The conceptual phase ends with a Conceptual Design Review (CoDR), where stakeholders decide whether the project should proceed.

Purpose of the Preliminary Design Phase

Once a concept passes CoDR, the preliminary phase turns that concept into a real engineering baseline. The goal is to refine the design enough to confirm it actually works before committing to full detailed design.

• Refine the selected concept by incorporating stakeholder feedback and feasibility concerns from the conceptual phase. More detailed analysis tools come into play here, including computational fluid dynamics (CFD) for aerodynamic performance and finite element analysis (FEA) for structural integrity. The design also gets optimized for weight reduction, part consolidation, and manufacturability.
• Develop a preliminary design baseline. This includes detailed 3D CAD models and technical drawings, specified materials and components (aluminum alloys, avionics suites, landing gear assemblies), and integration plans that define how subsystems connect (electrical wiring harnesses, hydraulic systems, data buses).
• Conduct risk assessment and mitigation planning. The team identifies potential technical, schedule, and cost risks (supply chain disruptions, immature technologies) and develops strategies to manage them. This might mean qualifying alternative suppliers or running parallel development paths for high-risk subsystems. The output is a formal risk management plan with a risk matrix and contingency plans.
• Prepare for the Critical Design Review (CDR). The team compiles a comprehensive preliminary design package (design documents, analysis reports, test plans) and presents it to stakeholders, management, and subject matter experts. CDR approval is the gate that authorizes moving into detailed design, so the design needs to be mature enough to justify that commitment of resources.

Role of the Detailed Design Phase

The detailed phase is where every bolt, bracket, and wire gets specified. The design moves from "this should work" to "this is ready to build."

• Complete the detailed design of all components and subsystems. This means creating manufacturing drawings with full specifications (tolerances, surface finishes, material callouts), running thorough structural and dynamic analyses (stress analysis, vibration and fatigue testing simulations), and optimizing for production, assembly, and maintenance through approaches like modular design and improved accessibility for technicians.
• Develop and test prototypes. Physical prototypes of critical components get fabricated, such as wind tunnel models for aerodynamic validation or structural test articles for load testing. These prototypes undergo functional and performance testing (static load tests, and eventually flight tests for aircraft). Any design issues uncovered during testing lead to redesign and retesting cycles.
• Finalize product design documentation. The team produces a comprehensive set of engineering drawings, specifications, and manuals (including installation and maintenance instructions). All design data gets organized and version-controlled using Product Lifecycle Management (PLM) software. Final approvals come from both internal stakeholders and regulatory authorities (FAA certification for aircraft, for example).
• Transition to manufacturing. Finalized design data transfers to the production team as CAM files and work instructions. Engineers typically provide on-site support during initial production runs to troubleshoot issues, and quality control processes get established to catch problems early.
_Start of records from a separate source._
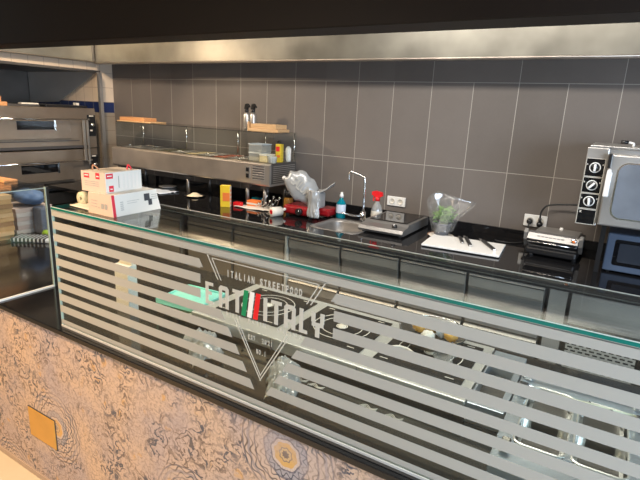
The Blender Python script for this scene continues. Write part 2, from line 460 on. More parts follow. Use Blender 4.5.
def tag(o, label=None, cat=None, group=None, kind=None):
    for k, v in (('label', label), ('category', cat), ('group', group), ('kind', kind)):
        if v: o[k] = v
    return o
def thing(name, loc, label, cat, group=None):
    o = bpy.data.objects.new(name, None); o.location = loc; o.empty_display_size = .05; COL.objects.link(o)
    o['_o'] = tuple(loc); tag(o, label, cat, group); return o
def solo(name, mb, mats, label, cat, group=None):
    """a thing that is one mesh"""
    return tag(mb.build(name, mats), label, cat, group)
def RZ(a, c=(0, 0, 0)): c = Vector(c); return Matrix.Translation(c) @ Matrix.Rotation(a, 4, 'Z') @ Matrix.Translation(-c)
def XF(c, rx=0, ry=0, rz=0):
    return Matrix.Translation(Vector(c)) @ Matrix.Rotation(rz, 4, 'Z') @ Matrix.Rotation(ry, 4, 'Y') @ Matrix.Rotation(rx, 4, 'X')
def struct(name, mb, mats): return tag(mb.build(name, mats), kind='structure')

W = 1.005      # back worktop height
S = .885       # front counter top height
GY = -2.53     # front glass plane
GT = 1.395     # top of the glass

# ================================================================== room shell
m = MB(); m.box(-5.5, 4.2, -7, -2.5, -.1, 0, mi=0); m.box(-5.5, 4.2, -2.5, .1, -.1, 0, mi=1); struct('floor', m, ['floor', 'kfloor'])
m = MB(); m.box(-5.5, 4.2, -7, -1.9, 2.9, 3.0); m.box(-5.5, 4.2, -1.9, .1, 2.9, 3.0, mi=1); struct('ceiling', m, ['ceil', 'ceil_k'])
m = MB(); m.box(-4.1, 4.2, 0, .1, 0, 2.9); struct('wall_back', m, ['tile'])
m = MB()
m.box(-4.35, -3.0, -.15, 0, 1.80, 2.9)
m.box(-4.35, -3.0, -.15, 0, 1.69, 1.80, mi=1)
m.box(-4.35, -3.0, -.15, 0, 0, 1.69, mi=2)
m.box(-3.1, -3.0, -3.4, -.15, 2.11, 2.9)
m.box(-4.45, -4.35, -3.4, 0, 0, 2.9, mi=3)
m.box(-4.35, -3.0, -3.5, -3.4, 0, 2.9, mi=3)
m.box(-5.5, -5.4, -7, -3.4, 0, 2.9, mi=3)
m.box(-5.5, -4.0, -3.5, -3.4, 0, 2.9, mi=3)
m.box(-4.35, -3.1, -3.4, -.15, 2.11, 2.2, mi=3)
struct('wall_left', m, ['cream_tile', 'navy_tile', 'grey_tile', 'dark_steel'])
M['plaster'] = plain('pale_plaster', (.55, .50, .44), .8)
m = MB(); m.box(4.1, 4.2, -7, -4.6, 0, 2.9); m.box(4.1, 4.2, -2.2, .1, 0, 2.9); m.box(4.1, 4.2, -4.6, -2.2, 0, .9); m.box(4.1, 4.2, -4.6, -2.2, 2.5, 2.9)
struct('wall_right', m, ['plaster'])
m = MB(); m.box(-5.5, 4.2, -7.1, -7, 0, 2.9); struct('wall_front', m, ['plaster'])
m = MB(); m.box(4.1, 4.16, -4.6, -4.54, .9, 2.5); m.box(4.1, 4.16, -2.26, -2.2, .9, 2.5); m.box(4.1, 4.16, -4.6, -2.2, .9, .96); m.box(4.1, 4.16, -4.6, -2.2, 2.44, 2.5); m.box(4.1, 4.16, -3.43, -3.37, .9, 2.5)
struct('window_1', m, ['white'])
m = MB(); m.box(-5.4, 4.1, -2.06, -1.90, 2.087, 2.9, .004); struct('trim_1', m, ['bulk'])
# grey sheet standing in for the niche wall's shaded part, cut along its diagonal
m = MB(); m.prism([(-4.34, 2.105), (-3.03, 2.105), (-3.78, 1.78), (-4.34, 1.76)], 'y', -.165, -.153)
struct('trim_2', m, ['niche'])
m = MB(); m.box(-3.03, -2.995, -3.3, -.15, 2.095, 2.118); struct('trim_3', m, ['dark_steel'])

# ---------------------------------------------------------------- hoods
t = thing('extractor_hood', (0, -.1, 2.18), 'long brushed steel extractor hood over the back worktop and tiled wall', 'hood')
m = MB(); m.prism([(-.27, 2.180), (-.27, 2.62), (0.0, 2.62), (0.0, 2.60), (-.25, 2.60), (-.25, 2.180)], 'x', -2.9, 4.1); m.build('front_panel', 'hood', t)
m = MB(); m.tube([(-2.88, -.276, 2.182), (4.1, -.276, 2.182)], .007, 8, sub=1); m.box(-2.9, 4.1, -.27, -.235, 2.172, 2.182); m.build('rolled_lip', 'steel_h', t)
m = MB(); m.box(-2.9, 4.1, -.235, 0, 2.215, 2.225); m.build('underside', 'dark_steel', t)
for x in (-1.4, .55, 1.45):
    m = MB(); m.cyl((x, -.225, 2.19), .012, .025, n=12); m.build('filter_knob', 'black', t)
t = thing('extractor_hood', (-2.95, -1.8, 2.18), 'greenish steel hood side running above the stacked pizza ovens', 'hood')
m = MB(); m.box(-2.995, -2.90, -3.3, -.275, 2.19, 2.62); m.build('front_panel', 'hood', t)
m = MB(); m.tube([(-2.897, -3.3, 2.192), (-2.897, -.29, 2.192)], .005, 8, sub=1); m.build('rolled_lip', 'steel_h', t)
m = MB(); m.box(-2.9005, -2.897, -.30, -.277, 2.19, 2.62); m.build('corner_joint', 'dark_steel', t)

# ================================================================== front counter
t = thing('bar_counter', (1.0, -2.2, 0), 'long bar counter with ornate patchwork front and black granite top', 'counter')
T0 = t
m = MB(); m.box(-2.98, 4.0, -2.545, -2.50, .03, .862); pn = m.build('front_panel', 'panel', t)
m = MB(); m.box(-2.98, 4.0, -2.552, -2.50, .0, .03, .002); m.build('skirting', 'kick', t)
m = MB(); m.box(-2.98, 4.0, -2.562, -1.62, .862, S, .003); m.build('granite_top', 'granite_front', t)
m = MB(); m.box(-2.98, 4.0, -2.50, -1.72, 0.0, .862); m.build('carcass', 'dark_steel', t)
m = MB(); m.box(-.352, -.142, -2.551, -2.545, .238, .39, .002); hp = m.build('access_plate', 'copper', t); hp['label'] = 'plain orange cover plate'
m = MB(); m.box(-.357, -.137, -2.5475, -2.5453, .233, .395); m.build('plate_rim', 'ink', t)

# ---------------------------------------------------------------- front glass screen with the logo
t = thing('glass_screen', (1.0, GY, S), 'frosted-striped glass screen with EAT ITALY logo on the bar counter', 'glass screen')
X0, X1 = -.035, 2.9
m = MB(); m.box(X0, X1, GY, GY+.010, S+.002, GT-.0105, mi=0)
m.box(X0-.0012, X0, GY, GY+.010, S+.002, GT-.0105, mi=1)
m.build('front_pane', ['glass', 'edge_pale'], t)
m = MB(); m.box(X0, X1, GY+.002, -2.205, GT-.010, GT, mi=0)
m.box(X0, X1, GY-.001, GY+.0018, GT-.0102, GT+.0002, mi=1); m.box(X0, X1, -2.205, -2.2035, GT-.0022, GT+.0006, mi=3); m.box(X0, X1, GY-.001, GY+.0015, GT, GT+.0020, mi=2); m.box(X0, X1, GY-.0012, GY+.0018, GT-.0128, GT-.0103, mi=2); m.box(X0-.002, X0, GY+.002, -2.205, GT-.0102, GT+.0002, mi=1)
m.build('top_shelf', ['shelf_glass', 'edge', 'edge_pale', 'alu'], t)
m = MB(); m.box(X0, X1, GY-.003, GY+.001, S, S+.009, .001); m.box(X0, X1, GY+.010, GY+.014, S, S+.009); m.build('base_rail', 'alu', t)
for x in (X1-.02,):
    m = MB(); m.cyl((x, -2.22, S), .008, GT-.011-S, n=12); m.build('shelf_post', 'chrome', t)
# frosted stripes, cut away round the logo
def halfw(z):
    h = max(0., (z-.913)*.59)
    if 1.187 < z < 1.312: h = max(h, .247)
    return h
CX = 1.014; y0, y1 = GY-.0012, GY-.0004
m = MB(); m.box(X0+.003, X1, y0, y1, 1.360, 1.386)
for k in range(8):
    zt, zb = 1.3385-.0509*k, 1.3078-.0509*k
    br = sorted(set([zt, zb]+[z for z in (1.187, 1.312) if zb < z < zt]))
    for a, b in zip(br, br[1:]):
        e = 1e-5
        wa, wb = halfw(a+e), halfw(b-e)
        m.prism([(X0+.003, a), (CX-wa, a), (CX-wb, b), (X0+.003, b)], 'y', y0, y1)
        m.prism([(CX+wa, a), (X1, a), (X1, b), (CX+wb, b)], 'y', y0, y1)
m.prism([(X0+.003, .918), (X1, .918), (X1, .900), (X0+.003, .900)], 'y', y0, y1)
st = m.build('frosted_stripes', 'frost', t)
def tri_line(m, zt, hw, za, w):
    # outline of a downward triangle with gap where the name crosses
    for sgn in (-1, 1):
        def X(z, off=0): return CX+sgn*(hw*(z-za)/(zt-za)-off)
        for a, b in ((za, 1.172), (1.285, zt)):
            m.prism([(X(a), a), (X(a, w), a), (X(b, w), b), (X(b), b)], 'y', y0, y1)
    m.box(CX-hw, CX+hw, y0, y1, zt-w*.8, zt)
m = MB(); tri_line(m, 1.362, .219, .990, .0038); m.build('logo_outer_triangle', 'frostline', t)
m = MB(); tri_line(m, 1.352, .199, 1.006, .0032); m.build('logo_inner_triangle', 'frostline', t)
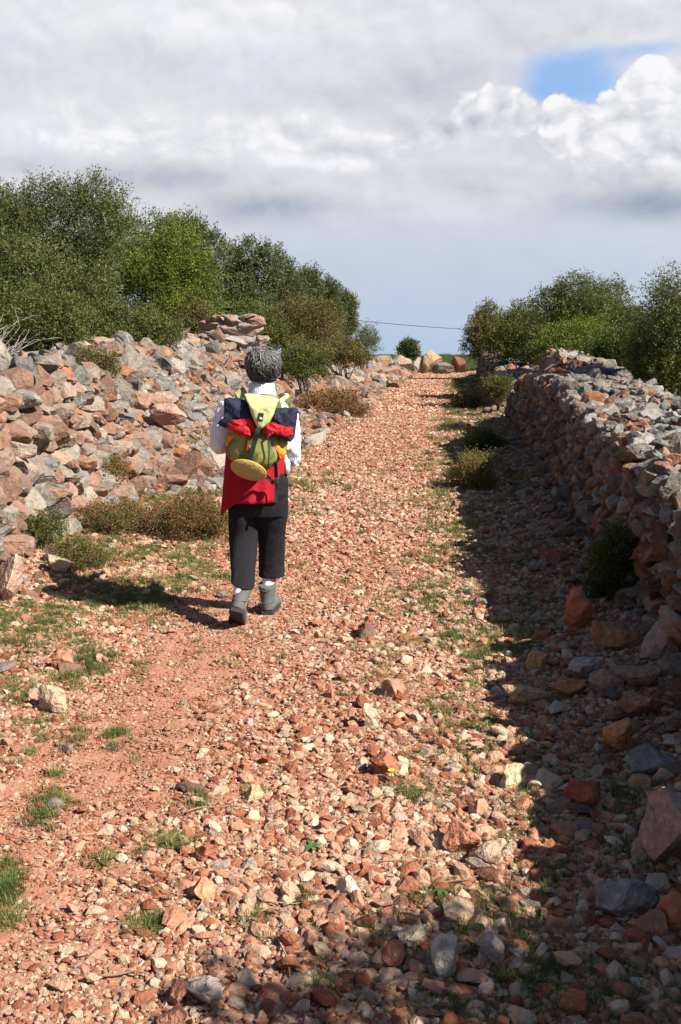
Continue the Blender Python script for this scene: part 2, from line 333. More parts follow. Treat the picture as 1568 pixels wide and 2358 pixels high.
# right wall: coursed face, loose cap, inner core
def right_wall(name, label, y0, y1, seed, face=True, small=1.0, T=1.15):
    r = np.random.default_rng(seed); P, Sx, Cc, sub = [], [], [], []; tilt = []
    y = y0
    z = .0
    row = 0
    while z < 1.6:
        hh = r.uniform(.06, .12) * small * (1.25 if row < 3 else 1)
        y = y0 + r.uniform(-.1, 0)
        while y < y1:
            nearf = 1.25 if y < 5.6 else .9
            w = r.uniform(.08, .20) * small * nearf
            yc = y + w / 2
            if z + hh * .4 < HR(yc):
                x = xr(yc) + .13 * z + r.normal(0, .028)
                P.append((x + .05, yc, base(xr(yc), yc) + z + hh / 2 - .03 + r.normal(0, .012))); dd = r.uniform(.12, .2)
                Sx.append((dd * .62, w * .60, hh * .70))
                hrel = z / max(HR(yc), .3)
                gp = .20 + .40 * hrel ** 2
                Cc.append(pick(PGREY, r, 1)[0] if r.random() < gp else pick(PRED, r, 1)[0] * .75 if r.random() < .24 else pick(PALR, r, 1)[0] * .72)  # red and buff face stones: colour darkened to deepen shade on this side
                sub.append(3 if yc < 9 else 2); tilt.append(0)
            y += w
        z += hh; row += 1
    # top and loose cap stones
    n = int((y1 - y0) * T / (.0085 * small * small)); yy_ = r.uniform(y0, y1, n); dd = r.uniform(-.04, T, n)
    top = HR(yy_); ok = top > .18; yy_, dd, top = yy_[ok], dd[ok], top[ok]; n = len(yy_)
    s = np.clip(r.lognormal(math.log(.052), .40, n), .028, .115) * small
    xx = xr(yy_) + .13 * top + dd
    zz = base(xr(yy_), yy_) + top + HUMP(yy_, dd) + .04 * vn(xx, yy_, 3, 2) + r.uniform(-.06, .035, n) - .10 * sst(dd, T - .3, T) - .03
    P = np.array(P + list(np.stack([xx, yy_, zz], 1))); capS = np.stack([s * r.uniform(.9, 1.5, n), s * r.uniform(.8, 1.2, n), s * r.uniform(.5, .9, n)], 1)
    Sx = np.array(Sx + list(capS))
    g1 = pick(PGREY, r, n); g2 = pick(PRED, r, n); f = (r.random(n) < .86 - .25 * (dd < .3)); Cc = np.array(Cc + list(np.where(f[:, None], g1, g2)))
    nf = len(P) - n
    Rm = np.concatenate([np.array([np.array(Euler((r.normal(0, .30), r.normal(0, .22) + (math.pi if r.random() < .5 else 0), .10 + r.normal(0, .13))).to_matrix()) for _ in range(nf)]), rotm(r, n, .35)])
    sub = np.array(sub + [3 if q < 9.5 else 2 for q in yy_])
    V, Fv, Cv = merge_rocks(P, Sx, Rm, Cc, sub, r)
    # hearting behind the face stones
    yk = np.arange(y0, y1 + .01, .25); prof = []
    for q in yk:
        b_ = float(base(xr(q), q)); h = max(float(HR(q)) - .06, .02); a = float(xr(q)) + .07
        prof.append([(a, q, b_ - .3), (a + .02, q, b_ + h * .5), (a + .13 * h, q, b_ + h), (a + .5, q, b_ + h + float(HUMP(q, .5))), (a + T - .1, q, b_ + h - .03 + float(HUMP(q, 1))), (a + T + .1, q, b_ - .3)])
    Kv = np.array(prof).reshape(-1, 3); Kf = []
    for i in range(len(yk) - 1):
        for j in range(5):
            A = i * 6 + j; Kf += [(A, A + 1, A + 7), (A, A + 7, A + 6)]
    for e in (0, (len(yk) - 1) * 6): Kf += [(e, e + 1, e + 2), (e, e + 2, e + 3), (e, e + 3, e + 4), (e, e + 4, e + 5)]
    V = np.concatenate([V, Kv]); Fv = np.concatenate([Fv, np.array(Kf) + len(Cv)]); Cv = np.concatenate([Cv, np.tile([.20, .10, .065], (len(Kv), 1))])
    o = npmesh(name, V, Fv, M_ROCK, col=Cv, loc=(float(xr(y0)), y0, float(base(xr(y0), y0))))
    return tag(o, label, 'wall', 'dry stone walls along the track')
right_wall('dry_stone_wall', 'long shadowed dry stone wall with sunlit grey capstones, nearest on the right of the track', -1.5, 20.6, 11)
right_wall('dry_stone_wall', 'short grey dry stone wall further up the track, half overgrown by the round brownish bush', 24.3, 48, 12, small=1.15, T=1.0)

# left side: standing wall stub, then collapsed heap
def left_heap(name, label, cat, y0, y1, seed, cell, dmin, dmax, pal_mix, big=.0, spill=0.0):
    r = np.random.default_rng(seed); n = int((y1 - y0) * (dmax - dmin) / (cell * cell) * 1.75)
    yy_ = r.uniform(y0, y1, n); d = r.uniform(dmin, dmax, n)
    if spill: d[:n // 9] = dmin - np.minimum(r.exponential(spill, n // 9), .75)
    xx = xl(yy_) - d; s = np.clip(r.lognormal(math.log(cell * .58), .50, n), cell * .3, cell * 2.0)
    fw = WL(yy_); hrel = sst(d, -.05, fw)
    # more stones on steep faces
    zz = ground(xx, yy_) + r.uniform(-.25, .45, n) * s
    P = np.stack([xx, yy_, zz], 1); Sx = np.stack([s * r.uniform(.9, 1.5, n), s * r.uniform(.75, 1.2, n), s * r.uniform(.45, .9, n)], 1)
    g1, g2, g3 = pick(PGREY, r, n), pick(PRED, r, n), pick(PALR, r, n); a = r.random(n); gp = pal_mix * (.25 + .95 * hrel)
    col = np.where((a < gp)[:, None], g1, np.where((a < gp + (1 - gp) * .45)[:, None], g2, g3))
    sub = np.where(yy_ < 14, 3, 2); sub = np.where(s < .05, 2, sub)
    V, Fv, Cv = merge_rocks(P, Sx, rotm(r, n, .45), col, sub, r)
    o = npmesh(name, V, Fv, M_ROCK, col=Cv, loc=(float(xl(y0)), y0, float(base(xl(y0), y0))))
    return tag(o, label, cat, 'collapsed stonework along the left of the track')
def left_face(name, label, y0, y1, seed):
    """steep face of the standing stub, laid in rough courses"""
    r = np.random.default_rng(seed); P, Sx, Cc = [], [], []; z = 0
    while z < 1.5:
        hh = r.uniform(.07, .16); y = y0 + r.uniform(-.1, 0)
        while y < y1:
            w = r.uniform(.09, .27); yc = y + w / 2; H = float(HL(yc))
            if z + .4 * hh < H:
                f = z / H; d = float(WL(yc)) * (f ** .7) * .72
                P.append((float(xl(yc)) - d + .04 + r.normal(0, .03), yc, float(base(xl(yc), yc)) + z + hh / 2 - .02 + r.normal(0, .02)))
                Sx.append((r.uniform(.10, .17), w * .60, hh * .66)); Cc.append(pick(PALR if r.random() < .80 else PGREY if r.random() < .5 else PRED, r, 1)[0])
            y += w
        z += hh
    n = 900; yy_ = r.uniform(y0, y1, n); d = r.uniform(.0, 1.7, n); xx = xl(yy_) - d; s = np.clip(r.lognormal(math.log(.065), .42, n), .03, .14)
    zz = ground(xx, yy_) + r.uniform(-.2, .4, n) * s
    nf = len(P); P = np.array(P + list(np.stack([xx, yy_, zz], 1))); Sx = np.array(Sx + list(np.stack([s * 1.25, s, s * .75], 1)))
    Cc = np.array(Cc + list(np.where(r.random((n, 1)) < .5, pick(PGREY, r, n), pick(PALR, r, n))))
    Rm = np.concatenate([np.array([np.array(Euler((r.normal(0, .35), r.normal(0, .2), .1 + r.normal(0, .25))).to_matrix()) for _ in range(nf)]), rotm(r, n, .4)])
    V, Fv, Cv = merge_rocks(P, Sx, Rm, Cc, np.full(len(P), 3), r)
    o = npmesh(name, V, Fv, M_ROCK, col=Cv, loc=(float(xl(y0)), y0, float(base(xl(y0), y0))))
    return tag(o, label, 'wall', 'dry stone walls along the track')
left_face('dry_stone_wall', 'leaning sunlit stub of pinkish dry stone wall at the left edge of the picture', 4.5, 11.0, 21)
left_heap('rubble_heap', 'big sunlit slope of tumbled grey and pink stones left of the walker', 'rubble', 10.6, 24.5, 22, .098, -.15, 2.3, .46, spill=.28)
left_heap('rubble_heap', 'low far bank of pale rubble along the left of the track, beyond the walker', 'rubble', 24.5, 52, 23, .16, -.2, 1.7, .45, spill=.3)

# single rocks the photo shows: u, v (centre of its foot), width px, height px, colour, seed, label
RK = [
 (1062, 1968, 96, 76, (.47, .20, .12), 'large squarish red-brown rock alone in the sunlit gravel left of the wall shadow'),
 (885, 1792, 66, 56, (.42, .16, .095), 'dark red angular rock in mid track, above the largest red-brown rock'),
 (905, 1612, 58, 46, (.46, .25, .17), 'reddish rock with cream patches in mid track, just above the upright cream and pink stone'),
 (852, 1676, 40, 54, (.66, .47, .34), 'upright cream and pink stone standing in the middle of the track'),
 (1186, 1816, 76, 48, (.66, .53, .33), 'cream-yellow block lying right at the edge of the wall shadow'),
 (585, 1846, 52, 32, (.62, .45, .27), 'yellowish oblong stone beside the long dark stick'),
 (145, 1546, 54, 48, (.46, .22, .14), 'smooth reddish rock on the left verge below the walker shadow'),
 (118, 1642, 76, 60, (.50, .38, .27), 'jagged tan rock on the left verge, largest in that gravel'),
 (465, 2078, 66, 54, (.55, .31, .18), 'flat-faced orange-tan rock in the lower left gravel'),
 (472, 1985, 56, 40, (.43, .17, .10), 'deep red rock just above the flat-faced orange-tan one'),
 (805, 2072, 62, 54, (.68, .58, .47), 'pale cream rock with rounded top in the lower middle gravel'),
 (467, 2330, 96, 66, (.42, .34, .31), 'big grey and pink mottled rock at the bottom of the picture'),
 (408, 2324, 50, 60, (.40, .17, .11), 'red-brown rock touching the grey and pink mottled rock'),
 (392, 2385, 76, 60, (.48, .23, .15), 'broad pinkish-red rock cut off by the bottom edge of the picture'),
 (1026, 2252, 74, 96, (.52, .48, .42), 'tall pale grey wedge standing up from the gravel near the bottom'),
 (1129, 2220, 66, 70, (.48, .37, .32), 'mauve-grey upright stone half in shade beside the tall pale wedge'),
 (954, 2190, 86, 54, (.55, .46, .35), 'cream flat-topped block left of the tall pale wedge'),
 (904, 2228, 62, 58, (.40, .165, .10), 'red-brown stone below the cream flat-topped block'),
 (1055, 2128, 80, 50, (.66, .48, .33), 'cream rock with orange stains above the tall pale wedge'),
 (1289, 2122, 44, 32, (.50, .20, .11), 'small red stone half lit at the shadow edge in the lower right'),
 (1429, 1736, 64, 74, (.58, .27, .12), 'bright orange rock catching sun within the wall shadow'),
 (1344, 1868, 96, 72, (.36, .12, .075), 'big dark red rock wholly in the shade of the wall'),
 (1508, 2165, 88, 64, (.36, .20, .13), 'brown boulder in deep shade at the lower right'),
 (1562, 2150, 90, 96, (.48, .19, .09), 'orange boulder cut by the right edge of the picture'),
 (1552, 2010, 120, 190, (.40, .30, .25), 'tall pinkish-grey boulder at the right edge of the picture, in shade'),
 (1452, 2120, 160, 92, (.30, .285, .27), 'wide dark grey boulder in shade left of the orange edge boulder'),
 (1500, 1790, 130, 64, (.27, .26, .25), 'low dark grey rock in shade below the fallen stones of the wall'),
 (1239, 1548, 58, 46, (.50, .27, .13), 'orange-brown wedge-shaped stone standing at the shadow edge'),
 (1219, 1626, 130, 44, (.52, .32, .20), 'long flat tan slab with its sunlit end toward the track'),
 (1314, 1610, 90, 44, (.48, .20, .11), 'flat red-orange stone right of the long tan slab'),
 (1351, 1568, 84, 56, (.40, .385, .36), 'grey angular fallen stone with a sunlit face'),
 (1398, 1594, 84, 50, (.36, .24, .18), 'brown fallen stone behind the grey angular one'),
 (1332, 1452, 70, 92, (.48, .17, .085), 'upright orange-red slab leaning in the shade at the wall foot'),
 (1288, 1298, 80, 30, (.33, .11, .07), 'dark red flat rock in shade at the foot of the wall, higher up the track'),
 (1490, 1656, 136, 52, (.38, .18, .11), 'long reddish boulder lying among the fallen stones'),
 (1470, 1590, 120, 56, (.30, .21, .16), 'brown shaded boulder above the long reddish one'),
 (1540, 1520, 110, 110, (.38, .31, .26), 'large rough grey-brown block at the foot of the wall by the right edge'),
 (1420, 1500, 120, 64, (.40, .20, .12), 'rust-coloured boulder at the foot of the wall below the dark bush'),
 (1282, 1650, 44, 34, (.50, .46, .40), 'small pale stone below the flat red-orange stone'),
 (104, 1214, 128, 104, (.44, .26, .20), 'large rounded reddish boulder at the foot of the left wall'),
 (246, 1160, 104, 74, (.50, .31, .24), 'pink slab tilted on its side above the heather'),
 (492, 1092, 74, 62, (.36, .32, .29), 'grey-brown boulder just left of the walker at the heap foot'),
 (22, 1226, 62, 34, (.56, .52, .47), 'pale elongated stone poking in from the left edge'),
 (12, 1272, 58, 62, (.60, .27, .11), 'bright orange block at the left edge, under the pale elongated stone'),
 (8, 1392, 66, 112, (.50, .34, .26), 'pinkish boulder cut by the left edge, lowest by the wall'),
 (137, 1322, 66, 40, (.50, .38, .26), 'tan block on the gravel where the walker shadow ends'),
 (436, 1100, 54, 46, (.58, .27, .14), 'rounded orange stone at the foot of the heap near the grey-brown boulder'),
 (150, 1108, 60, 50, (.44, .36, .29), 'greyish stone above the large rounded boulder'),
]
def single_rock(u, v, w, h, col, label, seed, name='rock', group='single rocks on and beside the track', f=base, Y=None, z=None, sink=.12, cat='rock', sub=4):
    if Y is None: p = hit(u, v, f)
    else: p = at(u, v, Y)
    sc = p[1] / F; a = w * sc / 2; c = h * sc / 2 * 1.05; r = np.random.default_rng(seed)
    V, Fv = rock(seed * 7 + 3, sub, 18, .34 if name == 'boulder' else .40, .78 if name == 'boulder' else .82, .05, (1, 1, 1)); V = V / np.abs(V).max(0)
    b_ = (a + c) / 2 * r.uniform(.8, 1.1)
    ang = r.uniform(-.15, .15); V = V * np.array([a, b_, c * (1 + sink)]); V = V @ np.array(Euler((0, r.uniform(-.12, .12), ang)).to_matrix()).T
    cc = np.tile(np.array(col, float) * (.85 if name == 'rock' else .7), (len(V), 1)); q = vn(V[:, 0] / a, V[:, 1] / a + V[:, 2] / a, 1.3, seed % 9); cc = cc * (1 + .13 * q)[:, None]
    o = npmesh(name, V, Fv, M_ROCK, col=cc); o.location = (p[0], p[1] + b_ * .6, p[2] + c * (1 - sink))
    return tag(o, label, cat, group)
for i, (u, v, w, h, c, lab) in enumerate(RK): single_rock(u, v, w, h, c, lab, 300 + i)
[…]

Deliverables Across Design Phases

Each phase produces specific deliverables and ends with a formal review milestone:

• Conceptual Design Phase:

  1. Conceptual design report
  2. Preliminary requirements document
  3. Initial project plan and budget
  4. Conceptual Design Review (CoDR) milestone

• Preliminary Design Phase:

  1. Preliminary design baseline (3D models, drawings, specifications)
  2. Updated requirements document
  3. Risk management plan
  4. Critical Design Review (CDR) milestone

• Detailed Design Phase:

  1. Detailed manufacturing drawings and specifications
  2. Prototype test results and reports
  3. Final design documentation package
  4. Production Readiness Review (PRR) milestone

Notice the pattern: each phase produces a more refined set of documents and ends with a review that acts as a go/no-go gate. If a review reveals significant problems, the project may loop back rather than push forward with unresolved issues.